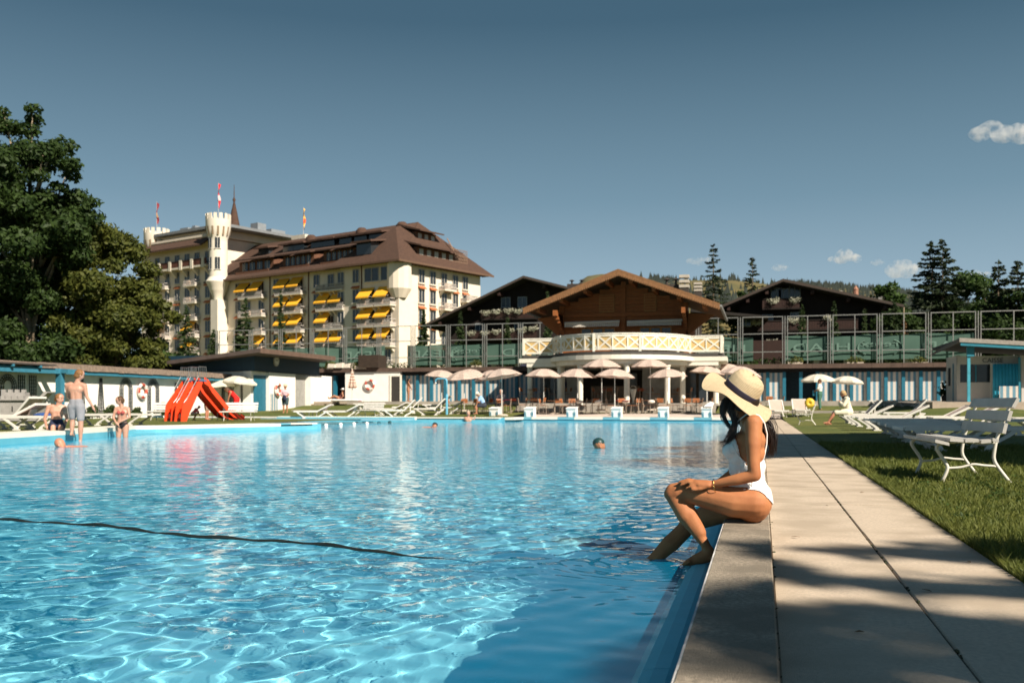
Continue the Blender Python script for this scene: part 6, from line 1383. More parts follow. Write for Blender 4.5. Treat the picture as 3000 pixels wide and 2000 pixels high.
# sprays of boughs that dapple the near path
for i, (x, y, h, R, n) in enumerate(((1.2, 5.05, 9, .55, 200), (2.3, 4.9, 9, .8, 420), (.2, 4.75, 9, .35, 80), (1.6, 3.75, 9, .55, 260), (2.5, 3.9, 9, .6, 330), (.65, 3.72, 9, .35, 110), (.35, 3.15, 9, .38, 120), (1.5, 3.15, 9, .42, 170), (0.0, 3.0, 9, .30, 150), (.0, 3.9, 9, .22, 40), (.9, 2.75, 9, .45, 260), (0, 2.5, 9, .5, 300), (3.2, 4.8, 9, .9, 700), (2.6, 5.8, 9, .6, 380), (3.6, 6.0, 9, .9, 600))):
    pass
dap = thing('overhanging_tree', 'tree outside the frame whose boughs dapple the near path', 'tree', (19, -9, 0))
cs = []; rs = []
for (x, y, rx, ry_) in ((1.5, 5.25, .95, .16), (2.6, 5.0, .9, .22), (.7, 5.15, .5, .07), (1.3, 4.25, .9, .12), (2.5, 4.35, .8, .2), (.5, 4.2, .4, .06), (.4, 3.55, .5, .10), (1.6, 3.55, .7, .14), (-.1, 3.35, .25, .16), (.8, 3.05, .8, .2), (0, 2.9, .4, .22), (1.6, 3.0, .7, .2), (.0, 4.55, .18, .12), (3.4, 5.4, .8, .5), (2.9, 6.3, .5, .22)):
    c = shadow_src(x, y, 10.0); cs.append((c[0] - 19, c[1] + 9, c[2])); rs.append((rx * 1.15, ry_ * 2.5, .2))
leaves('bough', cs, rs, 9000, .10, LF_DARK, dap, 5, 1.2, .0)
q = MB(); q.tube([(0, 0, -.2), (.2, 0, 6), (-2, 3, 10.2)], [.3, .2, .08], 7); q.build('trunk', BARK, dap, True)
# ---------------------------------------------------------------- clouds
def cloud(label, px, py, wpx, hpx, seed, dens=1.0, D=3600):
    r = random.Random(seed); c = Wp(px, py, D); s = D / F; t_loc = c
    q = MB(); n = 12
    ax = wpx * s / 2; az = hpx * s / 2
    # closed lumpy hull from metaball-like union: voxel remesh of overlapping ellipsoids
    for i in range(n):
        u = r.uniform(-.75, .75); v_ = r.uniform(-.25, .5) * (1 - abs(u)); R = (1 - abs(u) * .55) * r.uniform(.45, .7)
        q.ell((u * ax, r.uniform(-.3, .3) * ax * .5, v_ * az), (R * az * 1.2, R * az * 1.1, R * az * .85), 12, 8)
    o = q.build('cloud', cloudmat(dens, az), None, True); o.location = c; o.rotation_euler = (0, 0, YAW)
    m = o.modifiers.new('union', 'REMESH'); m.mode = 'VOXEL'; m.voxel_size = az / 9; 
    tag(o, label, 'cloud', 'small white clouds'); return o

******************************

### What is asked
Search the preceding listing for "from" and extract every line where it is found.

### Result
Continue the Blender Python script for this scene: part 6, from line 1383. More parts follow. Write for Blender 4.5. Treat the picture as 3000 pixels wide and 2000 pixels high.
    # closed lumpy hull from metaball-like union: voxel remesh of overlapping ellipsoids